Scene modeling code data
[START]
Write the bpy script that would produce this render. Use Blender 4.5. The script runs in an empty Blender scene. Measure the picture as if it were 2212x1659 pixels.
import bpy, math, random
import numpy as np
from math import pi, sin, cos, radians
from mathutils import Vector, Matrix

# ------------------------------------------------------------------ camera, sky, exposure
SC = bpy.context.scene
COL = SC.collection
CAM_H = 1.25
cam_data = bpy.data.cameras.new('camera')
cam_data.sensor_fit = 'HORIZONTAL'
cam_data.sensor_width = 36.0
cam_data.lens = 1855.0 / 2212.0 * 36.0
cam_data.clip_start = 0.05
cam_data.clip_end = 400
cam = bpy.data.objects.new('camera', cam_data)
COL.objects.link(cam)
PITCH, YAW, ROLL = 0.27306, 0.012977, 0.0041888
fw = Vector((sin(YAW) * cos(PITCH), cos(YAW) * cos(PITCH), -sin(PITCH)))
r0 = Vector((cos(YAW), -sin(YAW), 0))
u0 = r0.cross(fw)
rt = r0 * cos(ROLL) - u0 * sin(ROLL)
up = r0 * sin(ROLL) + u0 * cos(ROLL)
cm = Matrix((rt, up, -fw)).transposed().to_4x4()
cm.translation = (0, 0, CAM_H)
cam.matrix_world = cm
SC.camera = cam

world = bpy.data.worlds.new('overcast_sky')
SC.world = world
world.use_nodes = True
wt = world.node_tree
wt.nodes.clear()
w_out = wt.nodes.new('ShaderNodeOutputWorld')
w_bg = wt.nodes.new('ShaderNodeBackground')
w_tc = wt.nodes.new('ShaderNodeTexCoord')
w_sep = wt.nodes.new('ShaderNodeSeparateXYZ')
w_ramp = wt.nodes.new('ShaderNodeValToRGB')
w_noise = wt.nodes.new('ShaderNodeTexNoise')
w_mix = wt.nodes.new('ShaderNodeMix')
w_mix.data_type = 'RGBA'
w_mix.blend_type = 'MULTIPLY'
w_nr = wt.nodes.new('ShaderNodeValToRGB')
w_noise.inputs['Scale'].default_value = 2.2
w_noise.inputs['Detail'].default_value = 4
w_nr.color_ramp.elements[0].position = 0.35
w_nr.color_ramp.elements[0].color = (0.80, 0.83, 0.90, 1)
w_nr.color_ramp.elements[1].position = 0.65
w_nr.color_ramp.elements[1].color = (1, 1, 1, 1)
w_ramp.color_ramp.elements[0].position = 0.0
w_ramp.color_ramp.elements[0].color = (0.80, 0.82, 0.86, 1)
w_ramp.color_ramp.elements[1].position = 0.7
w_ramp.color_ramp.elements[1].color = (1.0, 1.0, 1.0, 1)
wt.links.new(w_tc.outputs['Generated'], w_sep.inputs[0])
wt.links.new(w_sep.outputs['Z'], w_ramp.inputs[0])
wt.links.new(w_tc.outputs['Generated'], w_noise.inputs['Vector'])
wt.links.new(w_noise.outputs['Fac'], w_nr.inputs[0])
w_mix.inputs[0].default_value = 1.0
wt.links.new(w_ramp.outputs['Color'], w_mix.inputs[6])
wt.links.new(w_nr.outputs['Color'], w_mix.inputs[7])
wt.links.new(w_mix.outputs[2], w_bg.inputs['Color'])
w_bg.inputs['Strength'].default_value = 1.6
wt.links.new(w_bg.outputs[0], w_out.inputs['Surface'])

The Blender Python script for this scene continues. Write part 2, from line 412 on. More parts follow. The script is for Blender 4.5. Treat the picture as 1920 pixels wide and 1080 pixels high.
[END]
Write the listing out again, exactly as it reads.

§ COMPLETE OUTPUT:
Write the bpy script that would produce this render. Use Blender 4.5. The script runs in an empty Blender scene. Measure the picture as if it were 2212x1659 pixels.
import bpy, math, random
import numpy as np
from math import pi, sin, cos, radians
from mathutils import Vector, Matrix

# ------------------------------------------------------------------ camera, sky, exposure
SC = bpy.context.scene
COL = SC.collection
CAM_H = 1.25
cam_data = bpy.data.cameras.new('camera')
cam_data.sensor_fit = 'HORIZONTAL'
cam_data.sensor_width = 36.0
cam_data.lens = 1855.0 / 2212.0 * 36.0
cam_data.clip_start = 0.05
cam_data.clip_end = 400
cam = bpy.data.objects.new('camera', cam_data)
COL.objects.link(cam)
PITCH, YAW, ROLL = 0.27306, 0.012977, 0.0041888
fw = Vector((sin(YAW) * cos(PITCH), cos(YAW) * cos(PITCH), -sin(PITCH)))
r0 = Vector((cos(YAW), -sin(YAW), 0))
u0 = r0.cross(fw)
rt = r0 * cos(ROLL) - u0 * sin(ROLL)
up = r0 * sin(ROLL) + u0 * cos(ROLL)
cm = Matrix((rt, up, -fw)).transposed().to_4x4()
cm.translation = (0, 0, CAM_H)
cam.matrix_world = cm
SC.camera = cam

world = bpy.data.worlds.new('overcast_sky')
SC.world = world
world.use_nodes = True
wt = world.node_tree
wt.nodes.clear()
w_out = wt.nodes.new('ShaderNodeOutputWorld')
w_bg = wt.nodes.new('ShaderNodeBackground')
w_tc = wt.nodes.new('ShaderNodeTexCoord')
w_sep = wt.nodes.new('ShaderNodeSeparateXYZ')
w_ramp = wt.nodes.new('ShaderNodeValToRGB')
w_noise = wt.nodes.new('ShaderNodeTexNoise')
w_mix = wt.nodes.new('ShaderNodeMix')
w_mix.data_type = 'RGBA'
w_mix.blend_type = 'MULTIPLY'
w_nr = wt.nodes.new('ShaderNodeValToRGB')
w_noise.inputs['Scale'].default_value = 2.2
w_noise.inputs['Detail'].default_value = 4
w_nr.color_ramp.elements[0].position = 0.35
w_nr.color_ramp.elements[0].color = (0.80, 0.83, 0.90, 1)
w_nr.color_ramp.elements[1].position = 0.65
w_nr.color_ramp.elements[1].color = (1, 1, 1, 1)
w_ramp.color_ramp.elements[0].position = 0.0
w_ramp.color_ramp.elements[0].color = (0.80, 0.82, 0.86, 1)
w_ramp.color_ramp.elements[1].position = 0.7
w_ramp.color_ramp.elements[1].color = (1.0, 1.0, 1.0, 1)
wt.links.new(w_tc.outputs['Generated'], w_sep.inputs[0])
wt.links.new(w_sep.outputs['Z'], w_ramp.inputs[0])
wt.links.new(w_tc.outputs['Generated'], w_noise.inputs['Vector'])
wt.links.new(w_noise.outputs['Fac'], w_nr.inputs[0])
w_mix.inputs[0].default_value = 1.0
wt.links.new(w_ramp.outputs['Color'], w_mix.inputs[6])
wt.links.new(w_nr.outputs['Color'], w_mix.inputs[7])
wt.links.new(w_mix.outputs[2], w_bg.inputs['Color'])
w_bg.inputs['Strength'].default_value = 1.6
wt.links.new(w_bg.outputs[0], w_out.inputs['Surface'])

The Blender Python script for this scene continues. Write part 2, from line 412 on. More parts follow. The script is for Blender 4.5. Treat the picture as 1920 pixels wide and 1080 pixels high.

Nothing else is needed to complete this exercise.